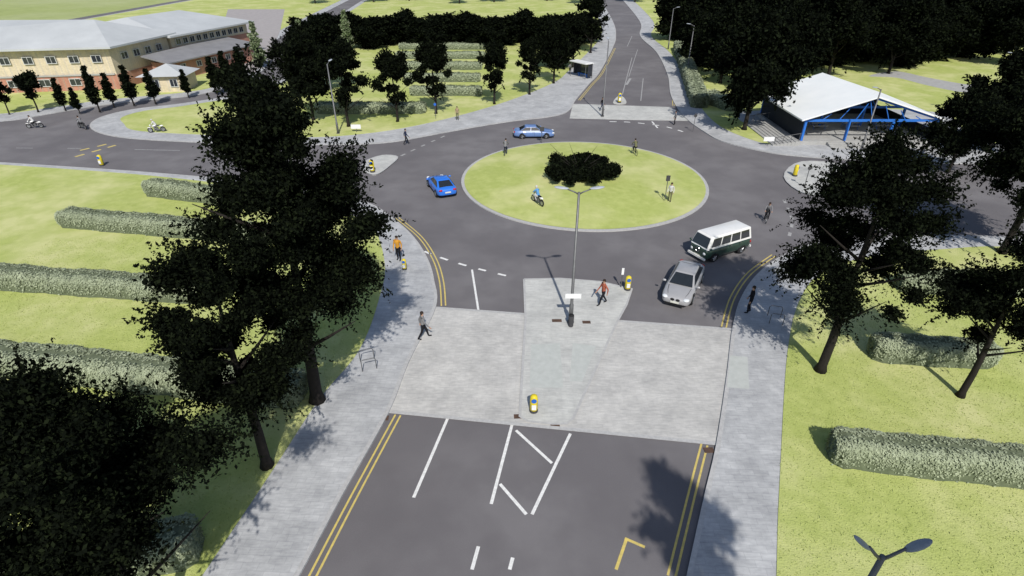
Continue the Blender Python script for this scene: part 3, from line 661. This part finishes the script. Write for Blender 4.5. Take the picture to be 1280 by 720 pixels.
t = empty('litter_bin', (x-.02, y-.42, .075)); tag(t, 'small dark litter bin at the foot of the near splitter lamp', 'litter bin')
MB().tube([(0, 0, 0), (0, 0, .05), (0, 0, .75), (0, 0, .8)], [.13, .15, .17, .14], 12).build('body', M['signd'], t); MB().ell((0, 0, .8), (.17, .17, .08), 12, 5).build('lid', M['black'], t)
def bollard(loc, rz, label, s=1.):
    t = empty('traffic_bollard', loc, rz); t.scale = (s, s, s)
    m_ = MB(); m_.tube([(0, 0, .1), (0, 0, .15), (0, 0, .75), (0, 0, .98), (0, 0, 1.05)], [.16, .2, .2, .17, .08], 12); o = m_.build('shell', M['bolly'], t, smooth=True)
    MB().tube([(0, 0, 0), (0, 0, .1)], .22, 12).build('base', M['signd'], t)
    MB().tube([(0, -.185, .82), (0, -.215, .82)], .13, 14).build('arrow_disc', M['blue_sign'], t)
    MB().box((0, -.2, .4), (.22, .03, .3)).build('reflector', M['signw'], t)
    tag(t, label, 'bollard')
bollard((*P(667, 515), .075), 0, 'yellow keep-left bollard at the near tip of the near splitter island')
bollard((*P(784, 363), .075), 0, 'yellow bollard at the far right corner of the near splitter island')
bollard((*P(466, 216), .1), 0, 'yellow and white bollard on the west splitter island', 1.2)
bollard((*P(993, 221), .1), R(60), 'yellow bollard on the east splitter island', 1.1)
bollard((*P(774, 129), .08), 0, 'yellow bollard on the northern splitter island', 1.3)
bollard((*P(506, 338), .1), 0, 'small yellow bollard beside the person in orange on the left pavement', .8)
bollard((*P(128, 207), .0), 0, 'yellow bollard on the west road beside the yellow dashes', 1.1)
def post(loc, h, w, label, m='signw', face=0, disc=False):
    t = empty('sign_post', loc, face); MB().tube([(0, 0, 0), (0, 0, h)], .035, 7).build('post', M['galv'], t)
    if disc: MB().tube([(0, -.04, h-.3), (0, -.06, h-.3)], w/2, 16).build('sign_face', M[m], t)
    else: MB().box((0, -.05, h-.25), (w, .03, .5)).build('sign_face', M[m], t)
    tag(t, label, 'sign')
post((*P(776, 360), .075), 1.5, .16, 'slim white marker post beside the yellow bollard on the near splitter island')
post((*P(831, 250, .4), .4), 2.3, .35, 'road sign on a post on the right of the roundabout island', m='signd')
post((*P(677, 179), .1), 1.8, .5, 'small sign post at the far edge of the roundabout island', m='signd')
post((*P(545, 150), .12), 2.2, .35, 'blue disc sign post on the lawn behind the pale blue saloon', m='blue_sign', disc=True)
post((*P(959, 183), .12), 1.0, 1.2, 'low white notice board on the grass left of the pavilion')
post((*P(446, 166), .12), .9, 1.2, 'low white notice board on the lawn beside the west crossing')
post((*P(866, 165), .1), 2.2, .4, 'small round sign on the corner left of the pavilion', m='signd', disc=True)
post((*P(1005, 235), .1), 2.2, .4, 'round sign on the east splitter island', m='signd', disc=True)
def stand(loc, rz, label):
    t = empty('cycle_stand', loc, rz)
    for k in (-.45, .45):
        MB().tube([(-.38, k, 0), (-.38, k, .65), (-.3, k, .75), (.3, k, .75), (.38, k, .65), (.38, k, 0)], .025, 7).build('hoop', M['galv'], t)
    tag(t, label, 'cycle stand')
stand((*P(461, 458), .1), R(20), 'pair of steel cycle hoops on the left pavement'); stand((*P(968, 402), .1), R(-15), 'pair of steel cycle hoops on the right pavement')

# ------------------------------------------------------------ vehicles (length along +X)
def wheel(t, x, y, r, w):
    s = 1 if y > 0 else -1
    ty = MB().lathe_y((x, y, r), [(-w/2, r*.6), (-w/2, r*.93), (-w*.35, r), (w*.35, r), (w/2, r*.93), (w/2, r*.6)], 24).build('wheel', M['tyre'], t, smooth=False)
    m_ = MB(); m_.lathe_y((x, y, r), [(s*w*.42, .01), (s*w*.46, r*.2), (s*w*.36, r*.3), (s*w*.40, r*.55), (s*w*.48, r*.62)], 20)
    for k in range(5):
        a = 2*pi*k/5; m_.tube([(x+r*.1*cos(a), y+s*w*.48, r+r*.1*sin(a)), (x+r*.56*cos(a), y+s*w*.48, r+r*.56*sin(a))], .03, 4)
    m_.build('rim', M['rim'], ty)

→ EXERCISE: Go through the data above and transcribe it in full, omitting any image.

→ COMPLETED EXERCISE:
Continue the Blender Python script for this scene: part 3, from line 661. This part finishes the script. Write for Blender 4.5. Take the picture to be 1280 by 720 pixels.
t = empty('litter_bin', (x-.02, y-.42, .075)); tag(t, 'small dark litter bin at the foot of the near splitter lamp', 'litter bin')
MB().tube([(0, 0, 0), (0, 0, .05), (0, 0, .75), (0, 0, .8)], [.13, .15, .17, .14], 12).build('body', M['signd'], t); MB().ell((0, 0, .8), (.17, .17, .08), 12, 5).build('lid', M['black'], t)
def bollard(loc, rz, label, s=1.):
    t = empty('traffic_bollard', loc, rz); t.scale = (s, s, s)
    m_ = MB(); m_.tube([(0, 0, .1), (0, 0, .15), (0, 0, .75), (0, 0, .98), (0, 0, 1.05)], [.16, .2, .2, .17, .08], 12); o = m_.build('shell', M['bolly'], t, smooth=True)
    MB().tube([(0, 0, 0), (0, 0, .1)], .22, 12).build('base', M['signd'], t)
    MB().tube([(0, -.185, .82), (0, -.215, .82)], .13, 14).build('arrow_disc', M['blue_sign'], t)
    MB().box((0, -.2, .4), (.22, .03, .3)).build('reflector', M['signw'], t)
    tag(t, label, 'bollard')
bollard((*P(667, 515), .075), 0, 'yellow keep-left bollard at the near tip of the near splitter island')
bollard((*P(784, 363), .075), 0, 'yellow bollard at the far right corner of the near splitter island')
bollard((*P(466, 216), .1), 0, 'yellow and white bollard on the west splitter island', 1.2)
bollard((*P(993, 221), .1), R(60), 'yellow bollard on the east splitter island', 1.1)
bollard((*P(774, 129), .08), 0, 'yellow bollard on the northern splitter island', 1.3)
bollard((*P(506, 338), .1), 0, 'small yellow bollard beside the person in orange on the left pavement', .8)
bollard((*P(128, 207), .0), 0, 'yellow bollard on the west road beside the yellow dashes', 1.1)
def post(loc, h, w, label, m='signw', face=0, disc=False):
    t = empty('sign_post', loc, face); MB().tube([(0, 0, 0), (0, 0, h)], .035, 7).build('post', M['galv'], t)
    if disc: MB().tube([(0, -.04, h-.3), (0, -.06, h-.3)], w/2, 16).build('sign_face', M[m], t)
    else: MB().box((0, -.05, h-.25), (w, .03, .5)).build('sign_face', M[m], t)
    tag(t, label, 'sign')
post((*P(776, 360), .075), 1.5, .16, 'slim white marker post beside the yellow bollard on the near splitter island')
post((*P(831, 250, .4), .4), 2.3, .35, 'road sign on a post on the right of the roundabout island', m='signd')
post((*P(677, 179), .1), 1.8, .5, 'small sign post at the far edge of the roundabout island', m='signd')
post((*P(545, 150), .12), 2.2, .35, 'blue disc sign post on the lawn behind the pale blue saloon', m='blue_sign', disc=True)
post((*P(959, 183), .12), 1.0, 1.2, 'low white notice board on the grass left of the pavilion')
post((*P(446, 166), .12), .9, 1.2, 'low white notice board on the lawn beside the west crossing')
post((*P(866, 165), .1), 2.2, .4, 'small round sign on the corner left of the pavilion', m='signd', disc=True)
post((*P(1005, 235), .1), 2.2, .4, 'round sign on the east splitter island', m='signd', disc=True)
def stand(loc, rz, label):
    t = empty('cycle_stand', loc, rz)
    for k in (-.45, .45):
        MB().tube([(-.38, k, 0), (-.38, k, .65), (-.3, k, .75), (.3, k, .75), (.38, k, .65), (.38, k, 0)], .025, 7).build('hoop', M['galv'], t)
    tag(t, label, 'cycle stand')
stand((*P(461, 458), .1), R(20), 'pair of steel cycle hoops on the left pavement'); stand((*P(968, 402), .1), R(-15), 'pair of steel cycle hoops on the right pavement')

# ------------------------------------------------------------ vehicles (length along +X)
def wheel(t, x, y, r, w):
    s = 1 if y > 0 else -1
    ty = MB().lathe_y((x, y, r), [(-w/2, r*.6), (-w/2, r*.93), (-w*.35, r), (w*.35, r), (w/2, r*.93), (w/2, r*.6)], 24).build('wheel', M['tyre'], t, smooth=False)
    m_ = MB(); m_.lathe_y((x, y, r), [(s*w*.42, .01), (s*w*.46, r*.2), (s*w*.36, r*.3), (s*w*.40, r*.55), (s*w*.48, r*.62)], 20)
    for k in range(5):
        a = 2*pi*k/5; m_.tube([(x+r*.1*cos(a), y+s*w*.48, r+r*.1*sin(a)), (x+r*.56*cos(a), y+s*w*.48, r+r*.56*sin(a))], .03, 4)
    m_.build('rim', M['rim'], ty)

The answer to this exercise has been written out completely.